2025-2026 Catalog [ARCHIVED CATALOG]
|
HIS 475 - Neoliberalism: A Global History Instructor
Chaudhuri
This course will take the global history of neoliberalism as its remit, and students will learn to historicize how “Neo” or “new” liberalism re-imagines what liberalisms’ original object - “good society” must look like. Historically, prescriptive interventions of neoliberal policy have produced a politics of difference across a wide array of political contexts whether that be the receding of the welfare state in Western democracies, post-socialist transformation in Eurasia or global South countries that experience “structural adjustment” through the intervention of the United States, the IMF and the World Bank. We will follow the ideas an actions of historical actors - thinkers, policy-makers, leaders and social movement organizers - in order to build an understanding of neoliberalism beyond the spatial and temporal markers of the Reagan and Thatcher eras in the U.S. and U.K.
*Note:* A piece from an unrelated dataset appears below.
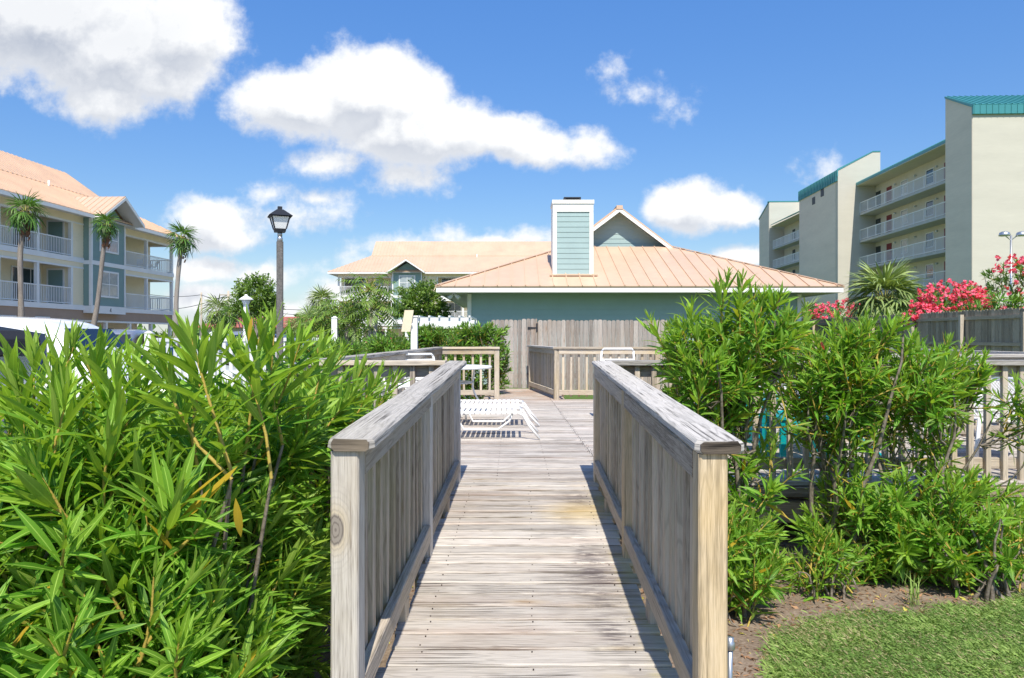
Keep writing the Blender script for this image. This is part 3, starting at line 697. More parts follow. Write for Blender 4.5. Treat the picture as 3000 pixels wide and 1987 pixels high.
def condo(name,label,loc,rz_,y0,y1,segs,open_lo,open_hi,skirt=False,bayexp=.2,number=None,detail=True):
    """local +y runs along the front, local +x is outwards; z up"""
    r=thing(name,label,'building',loc,rz_)
    F=[3.5,6.4]; C=[5.95,8.85]; REC=1.8; EV=.95
    def b(nm,mat,fn,par=r,bev=0):
        m=MB(); fn(m); return m.build(nm,M[mat],par,False,bev)
    full=lambda z:(0,1)
    # back block
    ylo=y0; yhi=y1
    b('rear_block','yellow',lambda m:(m.box(-13,-REC-.02,ylo,yhi,2.95,9.0)))
    def up(m):
        m.siding((-REC-.02,ylo,0),Y_,3.0,9.0,bayexp,X_,lambda z:(0,yhi-ylo))
    b('rear_siding','yellow',up)
    # floors, bands
    def slabs(m):
        for f in F: m.box(-REC,0,y0,y1,f-.25,f)
    b('balcony_floor','white',slabs)
    def bands(m):
        d=.7 if skirt else .28
        for f in F:
            m.box(0.002,.04,y0-.04,y1+.04,f-d,f+.02)
            if open_hi: m.box(-REC,.0,y1+.002,y1+.04,f-d,f+.02)
            if open_lo: m.box(-REC,.0,y0-.04,y0-.002,f-d,f+.02)
    b('floor_band','white',bands)
    def top(m):
        m.box(-.22,-.01,y0,y1,8.55,9.0)
        m.box(-.22,-.01,y0,y1,5.85,6.14)
        if open_hi:
            m.box(-13,-.23,y1-.2,y1-.02,8.55,9.0); m.box(-REC,-.23,y1-.2,y1-.02,5.85,6.14)
        if open_lo:
            m.box(-13,-.23,y0+.02,y0+.2,8.55,9.0); m.box(-REC,-.23,y0+.02,y0+.2,5.85,6.14)
    b('header_beam','yellow',top)
    def trims(m):
        for z in (8.5,5.8): m.box(-.24,.02,y0,y1,z-.05,z+.05)
        if open_hi:
            for z in (8.5,5.8): m.box(-REC,-.25,y1-.22,y1+.0,z-.05,z+.05)
    b('header_trim','white',trims)
    for s in segs:
        k,a,c=s[0],s[1],s[2]
        if k=='wall':
            def wl(m):
                for z0,z1 in ((3.52,5.85),(6.42,8.55)):
                    m.box(-REC,-.02,a,c,z0,z1); m.siding((-.02,a,0),Y_,z0,z1,bayexp,X_,lambda z:(0,c-a))
            b('wall','yellow',wl)
        elif k=='balcony':
            n=s[3]
            for f in F:
                pts=[(-.06,a+(c-a)*i/n,0) for i in range(n+1)]
                hi=open_hi and abs(c-y1)<.3; lo=open_lo and abs(a-y0)<.3
                if hi: pts.append((-REC-1.5,c-.05,0))
                if lo: pts.insert(0,(-REC-1.5,a+.05,0))
                brail(r,pts,f)
                # doors and windows on the rear wall
                for i in range(n):
                    yc=a+(c-a)*(i+.5)/n
                    if (i%2==0): window(r,(-REC,yc,f+1.08),Y_,X_,2.4,2.1,'glass',(2,0),.08,'sliding_door')
                    elif not hi: window(r,(-REC,yc-.3,f+1.35),Y_,X_,1.2,1.3,'glassl',(0,1))
                if not hi:   # store door on the end wall of the balcony
                    m=MB(); m.box(-REC,-.02,c-.02,c-.004,f,f+2.4); m.build('end_wall',M['yellow'],r,False)
                    fr=MB()
                    fr.box(-1.55,-1.45,c-.06,c-.021,f,f+2.2); fr.box(-.55,-.45,c-.06,c-.021,f,f+2.2); fr.box(-1.45,-.55,c-.06,c-.021,f+2.1,f+2.2)
                    fo=fr.build('store_door',M['white'],r,False); m=MB(); m.box(-1.45,-.55,c-.05,c-.022,f,f+2.1); m.build('door_leaf',M['bay'],fo,False)
            for i in range(n+1):
                yy=a+(c-a)*i/n; m=MB(); 
                yy=min(max(yy,y0+.09),y1-.09)
                for z0,z1 in ((3.52,5.75),(6.42,8.45)): m.box(-.2,-.0,yy-.09,yy+.09,z0,z1)
                m.build('column',M['white'],r,False)
        elif k=='bay':
            P=.5; pk=(a+c)/2; zb=3.05; OV=1.1
            m=MB(); m.box(-.02,P-.02,a,c,zb,9.0)
            m.prism([(-1,a,9.0),(-1,c,9.0),(-1,pk,9.0+(c-a)/2*.66)],(P+.98,0,0)); m.build('bay_core',M['bay'],r,False)
            m=MB(); m.siding((P-.02,a,0),Y_,3.55,6.05,bayexp,X_,lambda z:(.12,c-a-.12)); m.siding((P-.02,a,0),Y_,6.33,9.0,bayexp,X_,lambda z:(.12,c-a-.12))
            m.siding((P-.02,a,0),Y_,9.08,9.0+(c-a)/2*.66,bayexp,X_,lambda z:((z-9.0)/.66,(c-a)-(z-9.0)/.66)); m.siding((-.02,a,0),X_,3.55,9.,bayexp,-Y_,lambda z:(0,P)); bs=m.build('bay_siding',M['bay'],r,False)
            m=MB(); m.box(P-.018,P+.03,a-.02,c+.02,3.05,3.53); m.box(P-.018,P+.03,a-.02,c+.02,6.06,6.32); m.box(P-.018,P+.03,a-.02,c+.02,8.97,9.07)
            for yy in (a-.02,c-.1): m.box(P-.018,P+.028,yy,yy+.12,3.54,6.05); m.box(P-.018,P+.028,yy,yy+.12,6.33,8.96)
            m.box(0,P,a-.03,a-.004,3.05,3.5); m.box(0,P,a-.03,a-.004,6.06,6.3); m.box(P-.14,P+.02,a-.032,a-.005,3.51,6.05); m.box(P-.14,P+.02,a-.032,a-.005,6.31,8.9); m.build('bay_trim',M['white'],r,False)
            for zc in (4.92,7.8): window(r,(P,pk,zc),Y_,X_,(c-a)*.56,1.7,'glassl',(1,1),.11)
            # gable roof over the bay
            hw=(c-a)/2+.45; zr=9.07+hw*.66; xb=-1.8; xf=P+OV
            for sg in (-1,1):
                m=MB(); e=pk+sg*hw
                p=[(xb-2.0*1,e,9.07),(xf,e,9.07),(xf,pk,zr),(xb,pk,zr)]
                m.roofpane(p,.4,.05); m.build('gable_roof',M['roof'],r,False)
                m=MB(); m.prism([(xf-.04,e,8.83),(xf-.04,e,9.02),(xf-.04,pk,zr-.052),(xf-.04,pk,zr-.25)],(.06,0,0)); m.build('barge_board',M['white'],r,False)
                m=MB(); m.prism([(P+.02,pk+sg*(hw-.02),8.83+.09),(xf-.05,pk+sg*(hw-.02),8.83+.09),(xf-.05,pk,zr-.14),(P+.02,pk,zr-.14)],(0,0,-.02)); m.build('soffit',M['soffit'],r,False)
    # roof: hipped skirt, then a steeper gabled top
    ze=9.07; xe=EV; xb=-3.3; xr=-6.2; zb=11.35; zr=13.45
    ylo_e=y0-EV; yhi_e=y1+EV; run=xe-xb
    bl=ylo_e+run; bh=yhi_e-run
    xe2=2*xr-xe; xb2=2*xr-xb
    m=MB(); m.roofpane([(xe,ylo_e,ze),(xe,yhi_e,ze),(xb,bh,zb),(xb,bl,zb)],.4,.05)
    m.roofpane([(xe2,ylo_e,ze),(xe2,yhi_e,ze),(xb2,bh,zb),(xb2,bl,zb)],.8,.05)
    m.roofpane([(xe,yhi_e,ze),(xe2,yhi_e,ze),(xb2,bh,zb),(xb,bh,zb)],.4,.05)
    m.roofpane([(xe,ylo_e,ze),(xe2,ylo_e,ze),(xb2,bl,zb),(xb,bl,zb)],.4,.05)
    m.build('skirt_roof',M['roof'],r,False)
    m=MB(); m.roofpane([(xb+.12,bl,zb-.03),(xb+.12,bh,zb-.03),(xr,bh,zr),(xr,bl,zr)],.4,.05); m.roofpane([(xb2-.12,bl,zb-.03),(xb2-.12,bh,zb-.03),(xr,bh,zr),(xr,bl,zr)],.8,.05)
    m.build('upper_roof',M['roof'],r,False)
    m=MB(); m.prism([(xb,0,zb-.1),(xb2,0,zb-.1),(xr,0,zr-.06)],(0,bh-bl-.1,0)); 
    for v in m.v: v.y+=bl+.05
    m.build('gable_wall',M['yellow'],r,False)
    m=MB(); 
    def fas(m,ya,yb):
        if yb-ya>.05: m.box(xe-.03,xe+.03,ya,yb,ze-.26,ze-.055)
    cutlist=[(s[1]-.4,s[2]+.4) for s in segs if s[0]=='bay']; ya=ylo_e
    for (p,q_) in cutlist: fas(m,ya,p); ya=q_
    fas(m,ya,yhi_e)
    m.box(xe2,xe-.031,yhi_e-.06,yhi_e,ze-.26,ze-.055)
    m.box(xe2,xe-.031,ylo_e,ylo_e+.06,ze-.26,ze-.055)
    m.build('fascia',M['white'],r,False)
    m=MB(); m.box(xe2+.1,xe-.035,ylo_e+.07,yhi_e-.07,ze-.12,ze-.09); m.build('soffit',M['soffit'],r,False)
    m=MB()
    for yy in (y0+(y1-y0)*.38,y0+(y1-y0)*.62): m.tube([(xb-.5+.9,yy,zb-.5),(xb-.5+.9,yy,zb+.12)],.06)
    m.build('vent_pipe',M['white'],r,False)
    # ground floor
    gs=segs[0][2] if name=='apartment_building' and not open_lo else y0+.5
    m=MB(); m.box(-13,-2.6,y0+.4,y1-.4,0,2.95); m.build('ground_floor',M['yellow'],r,False)
    m=MB(); m.box(-.25,-.05,y0,y1,2.62,3.2); m.siding((-.05,y0,0),Y_,2.62,3.22,.2,X_,lambda z:(0,y1-y0)); 
    if not open_lo:
        m.box(-2.6,-.05,y0,gs-2,0,2.6); m.siding((-.05,y0,0),Y_,0,2.6,.2,X_,lambda z:(0,gs-2-y0))
    if open_hi: m.box(-2.6,-.26,y1-.2,y1-.05,2.62,3.2)
    m.build('ground_siding',M['brown'],r,False)
    if not open_lo:
        for yy in (.9,3.6): window(r,(-.03,yy,2.25),Y_,X_,1.2,.95,'glassl',(0,1))
    m=MB(); m.box(-.27,.0,(gs-2 if not open_lo else y0),y1,2.5,2.615); m.build('ground_trim',M['white'],r,False)
    yy=gs-1.9 if not open_lo else y0+.1
    while yy<y1: m=MB(); m.box(-.24,-.04,yy-.1,yy+.1,0,2.5); m.build('column',M['white'],r,False); yy+=2.75
    yy=gs
    while yy<y1-3: m=MB(); m.box(-2.6,-2.57,yy,yy+1.8,0,2.2); yy+=3.4; m.build('garage_shade_panel',M['glass'],r,False)  # thin dark panels on the back wall, painting the shade inside the garage openings
    return r
thA=math.atan(.042)
cA=condo(
 'apartment_building','three-storey yellow apartment building with peach roof and teal bay, at the left edge',(-26.75,38,0),-thA,-8.,18.3,
 [('balcony',-2.7,6.2,3),('wall',6.2,7.3),('bay',7.3,10.95),('balcony',10.95,18.3,2),('wall',-8,-2.7)],False,True)
m=MB()   # the figure 4 on the base of the bay
P=.535; yc=9.25; z0=3.2
for a_,b_ in (((.05,.2),(-.07,.02)),((-.07,.02),(.09,.02)),((.05,.22),(.05,-.05))):
    m.beam((P,yc+a_[0],z0+a_[1]),(P,yc+b_[0],z0+b_[1]),.01,.03,up=(0,.3,1) if a_[0]!=b_[0] else (0,1,0))
m.build('house_number',M['dark'],cA,False)
condo('apartment_building','pale three-storey apartment building with peach roof seen beyond the garden behind the pool house',(0,85.5,0),-math.pi/2,-20.3,22.,
 [('balcony',-20.3,-14.0,2),('bay',-13.85,-10.45),('wall',-10.45,-8.7),('balcony',-8.7,-2.7,2),('wall',-2.7,2),('balcony',2,10,3),('wall',10,22)],True,False,skirt=True,bayexp=.3)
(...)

Even as scholars question its uses, neoliberalism as a concept has been amassing a history, and more recently, that history has acquired a diverse and varying geography. Once understood more through its apparent ubiquity in the Anglo-North Atlantic world from the 1980s onwards, situated histories of neoliberalism now point towards its “unruly historical geographies.” In this way, the analytic diffusionism of a Eurocentric story of a North Atlantic phenomenon moving outwards has stopped being the rule to the exceptional case of Chile as an original laboratory of neoliberalism in the late 1950s. When it comes to chronology too, excellent work by Isabella Weber, Amy Offner and Antina von Schnitzler, to name a few, offer up histories of institutions, ideas and practitioners that push the emergence of neoliberal back into the farther reaches of the twentieth century, to the 1970s and even to the Great Depression. As a consequence of these new directions in the historical scholarship on neoliberalism the question of its origins has been displaced from its spatial and chronological touchstones. In fact, one might say that the transnational perspective on the independent emergence of neoliberal ideology as professed by a variety of different kinds of historical actors who articulate it from within the historically specific configuration of politics that shape their South Asian, Chinese, Latin European or West African contexts displaces the origins question into irrelevance.
Satisfies History major and minor requirement.
Satisfies Justice, Equality, and Community requirement.